A mesmerising fable with a difference, set in Japan over 1000 years ago
For readers of Alessandro Baricco's Silk, Patrick Süskind's Perfume and Takashi Hiraide's The Guest Cat.
The village of Shimae is thrown into turmoil when master carp-catcher Katsuro suddenly drowns in the murky waters of the Kusagawa river. Who now will carry the precious cargo of carp to the Imperial Palace and preserve the crucial patronage that everyone in the village depends upon?
Step forward Miyuki, Katsuro's grief-struck widow and the only remaining person in the village who knows anything about carp. She alone can undertake the long, perilous journey to the Imperial Palace, balancing the heavy baskets of fish on a pole across her shoulders, and ensure her village's future.

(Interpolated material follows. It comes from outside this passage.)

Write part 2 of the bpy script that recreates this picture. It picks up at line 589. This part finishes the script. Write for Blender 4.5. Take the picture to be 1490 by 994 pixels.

So Miyuki sets off. Along her way she will encounter a host of remarkable characters, from prostitutes and innkeepers, to warlords and priests with evil in mind. She will endure ambushes and disaster, for the villagers are not the only people fixated on the fate of the eight magnificent carp.
But when she reaches the Office of Gardens and Ponds, Miyuki discovers that the trials of her journey are far from over. For in the Imperial City, nothing is quite as it seems, and beneath a veneer of refinement and ritual, there is an impenetrable barrier of politics and snobbery that Miyuki must overcome if she is to return to Shimae.